== CHALLENGE ==
Restate the full listing word for word and leave the pictures out.

== RECORDED INFORMATION ==
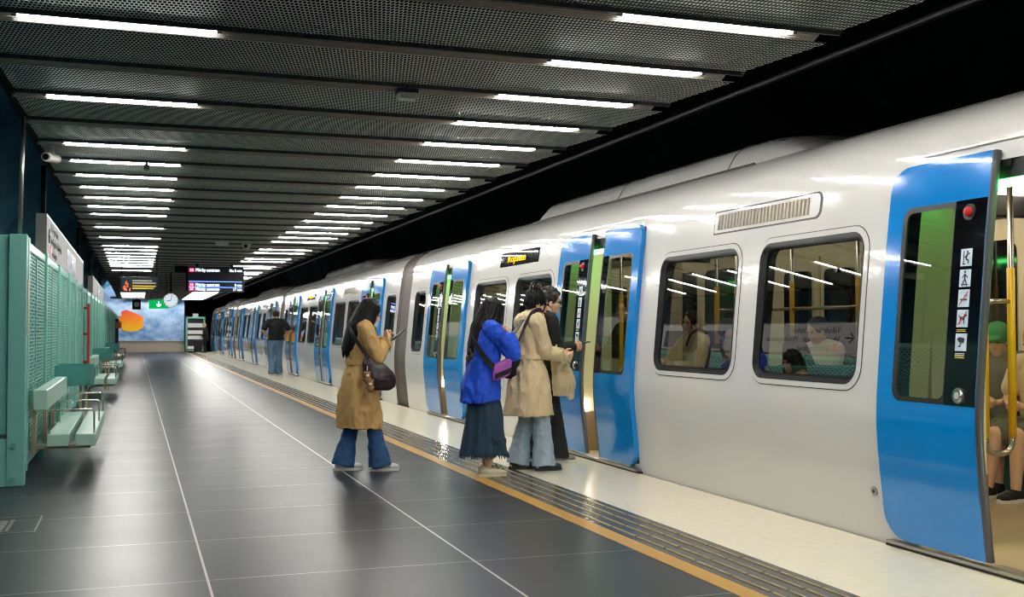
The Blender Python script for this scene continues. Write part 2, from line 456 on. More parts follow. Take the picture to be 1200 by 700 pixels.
for k in ks:
    if k > 14 and k % 3 == 1 and k < 40: continue
    y = BEAM0 + PITCH * k
    o = obj('tube_light', tube_light(2.545, 3.675, y), 'tube')
    for e in (2.545, 3.675):
        b_ = B(); cyl(b_, (e - 0.015, y + 0.004, 3.037), (e + 0.015, y + 0.004, 3.037), 0.0125, 8); obj('end_cap', b_, 'flange', o)
    if k >= 0 and nr < 14:
        nr += 1; tag(o, '%s slim white tube light from the camera in the right ceiling row near the train' % ORD[nr - 1], 'ceiling light', 'right row of ceiling tube lights')
    else: tag(o, 'slim white tube light beyond the fourteenth in the right ceiling row', 'ceiling light', 'right row of ceiling tube lights')
# ------------------------------------------------------------------ the train
def hermite(pts):
    zs = [p[0] for p in pts]; xs = [p[1] for p in pts]; n = len(pts)
    sl = [(xs[i + 1] - xs[i]) / (zs[i + 1] - zs[i]) for i in range(n - 1)]
    m = [sl[0]] + [(sl[i - 1] + sl[i]) / 2 for i in range(1, n - 1)] + [sl[-1]]
    def f(z):
        z = min(max(z, zs[0]), zs[-1]); i = 0
        while i < n - 2 and z > zs[i + 1]: i += 1
        h = zs[i + 1] - zs[i]; t = (z - zs[i]) / h
        return (2 * t**3 - 3 * t**2 + 1) * xs[i] + (t**3 - 2 * t**2 + t) * h * m[i] + (-2 * t**3 + 3 * t**2) * xs[i + 1] + (t**3 - t**2) * h * m[i + 1]
    return f
XB = hermite([(-0.5, 4.50), (-0.25, 4.36), (-0.05, 4.268), (0.06, 4.250), (0.3, 4.225), (0.58, 4.195), (0.75, 4.187), (0.95, 4.196), (1.1, 4.209), (1.5, 4.246), (1.9, 4.287), (2.15, 4.320), (2.2, 4.327), (2.28, 4.343)])
LEAF = -0.046
XP = lambda z: XB(z) + LEAF
XL = lambda z: XB(z) + 0.10
def nrm(z, f=XB):
    d = (f(z + 0.01) - f(z - 0.01)) / 0.02
    return V((-1, 0, d)).normalized()
def rr(y0, y1, z0, z1, rad, nc=6, ne=6):
    """rounded rectangle in (y, z); rad = corner radii for (y0,z0), (y1,z0), (y1,z1), (y0,z1)"""
    if isinstance(rad, (int, float)): rad = (rad,) * 4
    cs = [((y0, z0), (1, 1), PI), ((y1, z0), (-1, 1), 1.5 * PI), ((y1, z1), (-1, -1), 0), ((y0, z1), (1, -1), 0.5 * PI)]
    out = []
    for (c, s, a0), r in zip(cs, rad):
        r = max(r, 0.001); cy, cz = c[0] + s[0] * r, c[1] + s[1] * r
        out.append([(cy + r * math.cos(a0 + PI / 2 * i / nc), cz + r * math.sin(a0 + PI / 2 * i / nc)) for i in range(nc + 1)])
    pts = []
    for i in range(4):
        pts += out[i]; a = out[i][-1]; b = out[(i + 1) % 4][0]
        pts += [(a[0] + (b[0] - a[0]) * k / (ne + 1), a[1] + (b[1] - a[1]) * k / (ne + 1)) for k in range(1, ne + 1)]
    return pts
class Skin:
    """a shell on a side profile, with exact smooth normals"""
    def __init__(s): s.bm = B(); s.lay = s.bm.verts.layers.float_vector.new('nrm')
    def v(s, x, y, z, n): a = s.bm.verts.new((x, y, z)); a[s.lay] = n; return a
    def on(s, y, z, f=XB, off=0.0, sgn=1): n = nrm(z, f); return s.v(f(z) + off, y, z, n * sgn)
    def ring(s, pa, pb, f=XB, oa=0.0, ob=0.0, steps=1, sgn=1, mi=0):
        n = len(pa); rows = []
        for k in range(steps + 1):
            t = k / steps
            rows.append([s.on(a[0] * (1 - t) + b[0] * t, a[1] * (1 - t) + b[1] * t, f, oa * (1 - t) + ob * t, sgn) for a, b in zip(pa, pb)])
        for r0, r1 in zip(rows, rows[1:]):
            for i in range(n):
                q = (r0[i], r0[(i + 1) % n], r1[(i + 1) % n], r1[i])
                fc = s.bm.faces.new(q if sgn > 0 else q[::-1]); fc.material_index = mi
    def band(s, pa, f, o0, o1, mi=0):
        """a strip across the thickness along a closed outline"""
        n = len(pa)
        for i in range(n):
            a, b = pa[i], pa[(i + 1) % n]
            d = V((0, b[0] - a[0], b[1] - a[1])); nn = V((0, d.z, -d.y)).normalized() if d.length > 1e-9 else V((0, 0, 1))
            q = [s.v(f(a[1]) + o0, a[0], a[1], nn), s.v(f(b[1]) + o0, b[0], b[1], nn), s.v(f(b[1]) + o1, b[0], b[1], nn), s.v(f(a[1]) + o1, a[0], a[1], nn)]
            fc = s.bm.faces.new(q); fc.material_index = mi
    def patch(s, y0, y1, z0, z1, f=XB, off=0.0, nz=10, mi=0, ny=1):
        rows = [[s.on(y0 + (y1 - y0) * j / ny, z0 + (z1 - z0) * i / nz, f, off) for j in range(ny + 1)] for i in range(nz + 1)]
        for a, b in zip(rows, rows[1:]):
            for j in range(ny):
                fc = s.bm.faces.new((a[j + 1], a[j], b[j], b[j + 1])); fc.material_index = mi
    def obj(s, name, mats, parent, org):
        for f in s.bm.faces:
            f.normal_update(); d = V()
            for v in f.verts: d += v[s.lay]
            if f.normal.dot(d) < 0: f.normal_flip()
        bmesh.ops.translate(s.bm, verts=s.bm.verts, vec=-V(org))
        me = bpy.data.meshes.new(name); s.bm.to_mesh(me)
        ns = [tuple(a.vector) for a in me.attributes['nrm'].data]; s.bm.free()
        me.attributes.remove(me.attributes['nrm'])
        for m in (mats if isinstance(mats, list) else [mats]): me.materials.append(M[m])
        for p in me.polygons: p.use_smooth = True
        me.normals_split_custom_set_from_vertices(ns)
        o = bpy.data.objects.new(name, me); COL.objects.link(o); o.parent = parent
        return o

CX = 5.60
CAR0, CAR1, PITCH_CAR = 2.2, 17.5, 16.1
ORG = (CX, 9.85, 0)
DOORS = [4.43, 9.79, 15.15]
WIN = [(2.40, 3.10), (5.69, 6.84), (7.18, 8.42), (11.05, 12.20), (12.57, 13.81), (16.46, 17.10)]
WZ0, WZ1 = 0.955, 1.865
DZ0, DZ1 = 0.0, 2.17
car = thing('train_car', 'near white metro car with blue doors, its open door at the right edge', 'train', ORG, 0, 'cars of the white metro train')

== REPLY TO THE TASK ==
The Blender Python script for this scene continues. Write part 2, from line 456 on. More parts follow. Take the picture to be 1200 by 700 pixels.
for k in ks:
    if k > 14 and k % 3 == 1 and k < 40: continue
    y = BEAM0 + PITCH * k
    o = obj('tube_light', tube_light(2.545, 3.675, y), 'tube')
    for e in (2.545, 3.675):
        b_ = B(); cyl(b_, (e - 0.015, y + 0.004, 3.037), (e + 0.015, y + 0.004, 3.037), 0.0125, 8); obj('end_cap', b_, 'flange', o)
    if k >= 0 and nr < 14:
        nr += 1; tag(o, '%s slim white tube light from the camera in the right ceiling row near the train' % ORD[nr - 1], 'ceiling light', 'right row of ceiling tube lights')
    else: tag(o, 'slim white tube light beyond the fourteenth in the right ceiling row', 'ceiling light', 'right row of ceiling tube lights')
# ------------------------------------------------------------------ the train
def hermite(pts):
    zs = [p[0] for p in pts]; xs = [p[1] for p in pts]; n = len(pts)
    sl = [(xs[i + 1] - xs[i]) / (zs[i + 1] - zs[i]) for i in range(n - 1)]
    m = [sl[0]] + [(sl[i - 1] + sl[i]) / 2 for i in range(1, n - 1)] + [sl[-1]]
    def f(z):
        z = min(max(z, zs[0]), zs[-1]); i = 0
        while i < n - 2 and z > zs[i + 1]: i += 1
        h = zs[i + 1] - zs[i]; t = (z - zs[i]) / h
        return (2 * t**3 - 3 * t**2 + 1) * xs[i] + (t**3 - 2 * t**2 + t) * h * m[i] + (-2 * t**3 + 3 * t**2) * xs[i + 1] + (t**3 - t**2) * h * m[i + 1]
    return f
XB = hermite([(-0.5, 4.50), (-0.25, 4.36), (-0.05, 4.268), (0.06, 4.250), (0.3, 4.225), (0.58, 4.195), (0.75, 4.187), (0.95, 4.196), (1.1, 4.209), (1.5, 4.246), (1.9, 4.287), (2.15, 4.320), (2.2, 4.327), (2.28, 4.343)])
LEAF = -0.046
XP = lambda z: XB(z) + LEAF
XL = lambda z: XB(z) + 0.10
def nrm(z, f=XB):
    d = (f(z + 0.01) - f(z - 0.01)) / 0.02
    return V((-1, 0, d)).normalized()
def rr(y0, y1, z0, z1, rad, nc=6, ne=6):
    """rounded rectangle in (y, z); rad = corner radii for (y0,z0), (y1,z0), (y1,z1), (y0,z1)"""
    if isinstance(rad, (int, float)): rad = (rad,) * 4
    cs = [((y0, z0), (1, 1), PI), ((y1, z0), (-1, 1), 1.5 * PI), ((y1, z1), (-1, -1), 0), ((y0, z1), (1, -1), 0.5 * PI)]
    out = []
    for (c, s, a0), r in zip(cs, rad):
        r = max(r, 0.001); cy, cz = c[0] + s[0] * r, c[1] + s[1] * r
        out.append([(cy + r * math.cos(a0 + PI / 2 * i / nc), cz + r * math.sin(a0 + PI / 2 * i / nc)) for i in range(nc + 1)])
    pts = []
    for i in range(4):
        pts += out[i]; a = out[i][-1]; b = out[(i + 1) % 4][0]
        pts += [(a[0] + (b[0] - a[0]) * k / (ne + 1), a[1] + (b[1] - a[1]) * k / (ne + 1)) for k in range(1, ne + 1)]
    return pts
class Skin:
    """a shell on a side profile, with exact smooth normals"""
    def __init__(s): s.bm = B(); s.lay = s.bm.verts.layers.float_vector.new('nrm')
    def v(s, x, y, z, n): a = s.bm.verts.new((x, y, z)); a[s.lay] = n; return a
    def on(s, y, z, f=XB, off=0.0, sgn=1): n = nrm(z, f); return s.v(f(z) + off, y, z, n * sgn)
    def ring(s, pa, pb, f=XB, oa=0.0, ob=0.0, steps=1, sgn=1, mi=0):
        n = len(pa); rows = []
        for k in range(steps + 1):
            t = k / steps
            rows.append([s.on(a[0] * (1 - t) + b[0] * t, a[1] * (1 - t) + b[1] * t, f, oa * (1 - t) + ob * t, sgn) for a, b in zip(pa, pb)])
        for r0, r1 in zip(rows, rows[1:]):
            for i in range(n):
                q = (r0[i], r0[(i + 1) % n], r1[(i + 1) % n], r1[i])
                fc = s.bm.faces.new(q if sgn > 0 else q[::-1]); fc.material_index = mi
    def band(s, pa, f, o0, o1, mi=0):
        """a strip across the thickness along a closed outline"""
        n = len(pa)
        for i in range(n):
            a, b = pa[i], pa[(i + 1) % n]
            d = V((0, b[0] - a[0], b[1] - a[1])); nn = V((0, d.z, -d.y)).normalized() if d.length > 1e-9 else V((0, 0, 1))
            q = [s.v(f(a[1]) + o0, a[0], a[1], nn), s.v(f(b[1]) + o0, b[0], b[1], nn), s.v(f(b[1]) + o1, b[0], b[1], nn), s.v(f(a[1]) + o1, a[0], a[1], nn)]
            fc = s.bm.faces.new(q); fc.material_index = mi
    def patch(s, y0, y1, z0, z1, f=XB, off=0.0, nz=10, mi=0, ny=1):
        rows = [[s.on(y0 + (y1 - y0) * j / ny, z0 + (z1 - z0) * i / nz, f, off) for j in range(ny + 1)] for i in range(nz + 1)]
        for a, b in zip(rows, rows[1:]):
            for j in range(ny):
                fc = s.bm.faces.new((a[j + 1], a[j], b[j], b[j + 1])); fc.material_index = mi
    def obj(s, name, mats, parent, org):
        for f in s.bm.faces:
            f.normal_update(); d = V()
            for v in f.verts: d += v[s.lay]
            if f.normal.dot(d) < 0: f.normal_flip()
        bmesh.ops.translate(s.bm, verts=s.bm.verts, vec=-V(org))
        me = bpy.data.meshes.new(name); s.bm.to_mesh(me)
        ns = [tuple(a.vector) for a in me.attributes['nrm'].data]; s.bm.free()
        me.attributes.remove(me.attributes['nrm'])
        for m in (mats if isinstance(mats, list) else [mats]): me.materials.append(M[m])
        for p in me.polygons: p.use_smooth = True
        me.normals_split_custom_set_from_vertices(ns)
        o = bpy.data.objects.new(name, me); COL.objects.link(o); o.parent = parent
        return o

CX = 5.60
CAR0, CAR1, PITCH_CAR = 2.2, 17.5, 16.1
ORG = (CX, 9.85, 0)
DOORS = [4.43, 9.79, 15.15]
WIN = [(2.40, 3.10), (5.69, 6.84), (7.18, 8.42), (11.05, 12.20), (12.57, 13.81), (16.46, 17.10)]
WZ0, WZ1 = 0.955, 1.865
DZ0, DZ1 = 0.0, 2.17
car = thing('train_car', 'near white metro car with blue doors, its open door at the right edge', 'train', ORG, 0, 'cars of the white metro train')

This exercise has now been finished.